INFORMATION SUPPLIED:
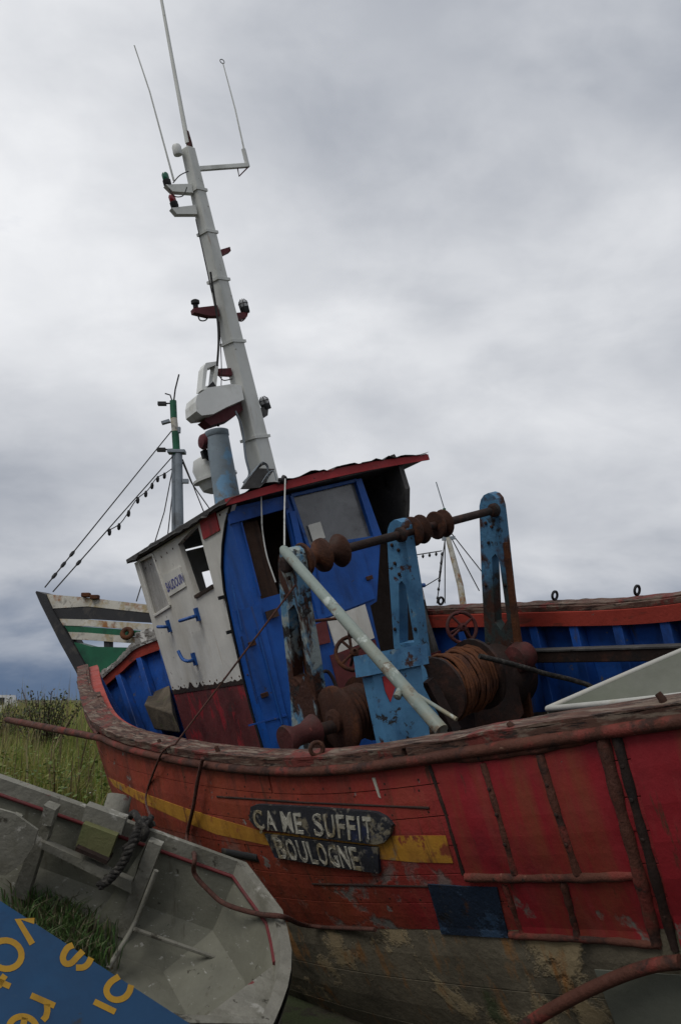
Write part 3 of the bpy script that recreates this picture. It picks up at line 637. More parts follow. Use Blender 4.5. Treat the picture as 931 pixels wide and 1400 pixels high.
# name boards with raised letters
def textmesh(txt, font_w=1.0):
    c = bpy.data.curves.new('txt', 'FONT'); c.body = txt; c.size = 1; c.resolution_u = 3; c.offset = .012
    o = bpy.data.objects.new('txt', c); COL.objects.link(o)
    dg = bpy.context.evaluated_depsgraph_get(); me = bpy.data.meshes.new_from_object(o.evaluated_get(dg))
    V = np.array([v.co[:2] for v in me.vertices]); F = [tuple(p.vertices) for p in me.polygons]
    bpy.data.objects.remove(o); bpy.data.curves.remove(c); bpy.data.meshes.remove(me)
    return V, F
def letters(txt, quad, off, parent, mat, gaps=None):
    """each character raised on the hull; quad = picture corners tl, tr, br, bl of the line of writing"""
    n = len(txt); tl, tr, br, bl = [np.array(q, float) for q in quad]; adv = gaps or [1] * n; tot = sum(adv); x = 0
    for ch, a in zip(txt, adv):
        if ch != ' ':
            V, F = textmesh(ch); mn = V.min(0); mx = V.max(0); m = MB(); lo, hi = (0, .72) if ch != 'Ç' else (-.2, .72)
            pts = []
            for v in V:
                fx = (x + a * (.10 + .80 * (v[0] - mn[0]) / max(.01, mx[0] - mn[0]) if (mx[0] - mn[0]) > .2 else x * 0 + x + a * (.35 + .3 * (v[0] - mn[0]) / max(.01, mx[0] - mn[0])))) / tot
                fx = (x + a * ((.10 + .80 * (v[0] - mn[0]) / max(.01, mx[0] - mn[0])) if (mx[0] - mn[0]) > .2 else (.32 + .36 * (v[0] - mn[0]) / max(.01, mx[0] - mn[0])))) / tot
                fy = 1 - (v[1] / .72)
                p = lerp(lerp(tl, tr, fx), lerp(bl, br, fx), fy); pts.append(p)
            top = [hp(*p, off + .0035) for p in pts]; bot = [hp(*p, off - .003) for p in pts]; k = len(top)
            m.add(top + bot, F + [tuple(i + k for i in reversed(f)) for f in F])
            cnt = {}
            for f in F:
                for i in range(len(f)):
                    e = (f[i], f[(i + 1) % len(f)]); cnt[tuple(sorted(e))] = cnt.get(tuple(sorted(e)), []) + [e]
            m.add(top + bot, [(e[0][1], e[0][0], e[0][0] + k, e[0][1] + k) for e in cnt.values() if len(e) == 1])
            bpart(m, 'letter', mat, parent, jitter=.0012)
        x += a
nb = bpart(hsheet([(350, 1100), (358, 1097), (440, 1101), (520, 1107), (533, 1114), (542, 1124)], [(348, 1117), (356, 1128), (440, 1141), (520, 1150), (532, 1147), (540, 1138)], .004, .034, 24), 'name_board', 'name_black')
letters('ÇA ME SUFFIT', [(350, 1103), (516, 1112), (519, 1146), (356, 1128)], .034, nb, 'name_letter', [1, 1, .35, 1.1, .8, .75, 1, 1, .85, .85, .5, .9])
nb2 = bpart(hsheet([(368, 1137), (450, 1147), (522, 1155)], [(382, 1168), (450, 1180), (524, 1189)], .004, .030, 16), 'name_board', 'name_black')
letters('BOULOGNE', [(378, 1140), (494, 1154), (502, 1184), (387, 1168)], .030, nb2, 'name_letter', [1, 1, 1, .8, 1, 1, 1.05, .85])
UP_ = np.array([0, 0, 1.])
# eye rings and pins along both cap rails
def ring(c, r, tr, ax, name='eye_ring', mat='black'):
    c = np.array(c, float); ax = np.array(ax, float); ax /= np.linalg.norm(ax)
    x = np.cross(ax, (0, 0, 1.) if abs(ax[2]) < .9 else (1., 0, 0)); x /= np.linalg.norm(x); y = np.cross(ax, x)
    return bpart(MB().tube([c + r * (x * math.cos(a) + y * math.sin(a)) for a in np.linspace(0, 2 * math.pi, 17)[:-1]], tr, 6, closed=True), name, mat)
for px in (614, 686, 770, 884):
    for t in np.linspace(0, .6, 900):
        p = hullp(t, 0, 1); W = BS.w(p) - EYEP; d = W[1] * _c + W[2] * _s
        if CX + FPX * W[0] / d < px: ring(p + np.array([-.06, 0, .105]), .032, .011, (0, 1, .3)); break
ring(capat(440, .07), .03, .011, (.3, 1, 0), mat='rust')
for (px, h) in ((912, .05), (704, .035), (302, .05), (222, .04)):
    p = capat(px, .02)
    bpart(MB().tube([p, p + UP_ * h * .6, p + UP_ * h + np.array([0, .01, 0])], [.014, .013, .011], 8), 'belaying_pin', 'rust')

# ------------------------------------------------------------------ wheelhouse
PA = np.array([-.26, -.16]); PSb = np.array([1.36, -.44]); SD = np.array([.24, 2.54]); SD = SD / np.linalg.norm(SD); AD = PSb - PA; WWD = np.linalg.norm(AD); AD = AD / WWD
ZR = U0 + 1.20                                # roof underside height
def v3(p, z): return np.array([p[0], p[1], z])
NP = np.array([-SD[1], SD[0], 0.]);           # outward normal of port wall
NA = np.array([AD[1], -AD[0], 0.]);           # outward normal of aft wall
NA = NA if NA[1] < 0 else -NA
PWp = v3(PA, ZR)
SWp = v3(PSb, ZR)
onP = lambda x, y, o=0.: BS.on(x, y, PWp + NP * o, NP)          # on the white side wall
onS = lambda x, y, o=0.: BS.on(x, y, SWp - NP * o, NP)          # on the far side wall
LW = 2.62
front_top = onP(184, 770); LF = (front_top[:2] - PA).dot(SD)
def pw(a, z): return v3(PA + SD * a, z)                        # port wall: distance forward, height
def sw(a, z): return v3(PSb + SD * a, z)
# profile of the side walls: curved after edge
edge_px = [(316, 691), (309, 715), (305, 745), (304, 775), (307, 806), (318, 860), (334, 932), (345, 975), (358, 1018)]
EDGE = [((onP(*q)[:2] - PA).dot(SD), onP(*q)[2]) for q in edge_px]
EDGE = [(a, z) for a, z in EDGE] + [(EDGE[-1][0] + .03, DZ)]
a_c = (onP(324, 745)[:2] - PA).dot(SD); a_d = (onP(366, 905)[:2] - PA).dot(SD); REC = a_c; AWp = v3(PA + SD * REC, ZR); pass
onA = lambda x, y, o=0.: BS.on(x, y, AWp + NA * o, NA)          # on the blue after wall
FT = onP(184, 770)[2]; FBt = ((onP(243, 968)[:2] - PA).dot(SD))
paintz = np.mean([onP(237, 947)[2], onP(335, 931)[2]])
def edge_at(z):
    zs = [e[1] for e in EDGE][::-1]; return float(np.interp(z, zs, [e[0] for e in EDGE][::-1]))
upper = [e for e in EDGE if e[1] > paintz + .01] + [(edge_at(paintz), paintz)]
lower = [(edge_at(paintz), paintz)] + [e for e in EDGE if e[1] < paintz - .01]
frontline = lambda z: LF + (FBt - LF) * (FT - z) / (FT - onP(243, 968)[2])
win1 = [(191, 767), (210, 757), (234, 828), (212, 842)]
win2 = [(244, 744), (270, 716), (292, 800), (268, 815)]
tl2 = lambda P: [( (onP(*q)[:2] - PA).dot(SD), onP(*q)[2]) for q in P]
W1, W2 = tl2(win1), tl2(win2)
outer = upper + [(frontline(paintz), paintz), (LF, FT)]
wh = MB()
wh.plate([pw(*q) for q in outer], .05, NP, [[pw(*q) for q in W1], [pw(*q) for q in W2]], 0)
wheel = bpart(wh, 'wheelhouse_side_wall', ['white_paint'], bevel=.004)
# blue corner panel between the curved edge and the after wall
cz = [e for e in EDGE if e[0] > REC + .005]
if len(cz) > 1:
    bpart(MB().plate([pw(a + .002, z) - NP * .004 for a, z in cz] + [pw(REC - .0, cz[-1][1]) - NP * .004, pw(REC - .0, cz[0][1]) - NP * .004], .045, NP), 'corner_panel', 'wall_blue', wheel)
# maroon lower part of the side wall, with a ragged paint edge lapping up over the white
lo = lower + [(frontline(DZ) , DZ), (frontline(paintz), paintz)]
bpart(MB().plate([pw(*q) - NP * .001 for q in lo], .048, NP), 'wheelhouse_side_wall', 'maroon_paint', bevel=.004)
rag = []; n = 40
for i in range(n + 1):
    a = lerp(edge_at(paintz), frontline(paintz), i / n); rag.append((a, paintz + .010 + abs(rng.normal(0, .011)) + (.05 if i in (27, 28) else 0) + (.025 if i in (22, 34) else 0)))
bpart(MB().plate([pw(*q) + NP * .004 for q in rag + [(frontline(paintz) , paintz - .02), (edge_at(paintz), paintz - .02)]], .006, NP), 'peeled_edge', 'rust_dark', wheel)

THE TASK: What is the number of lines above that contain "picture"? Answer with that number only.

RESPONSE TO THE EXERCISE: 2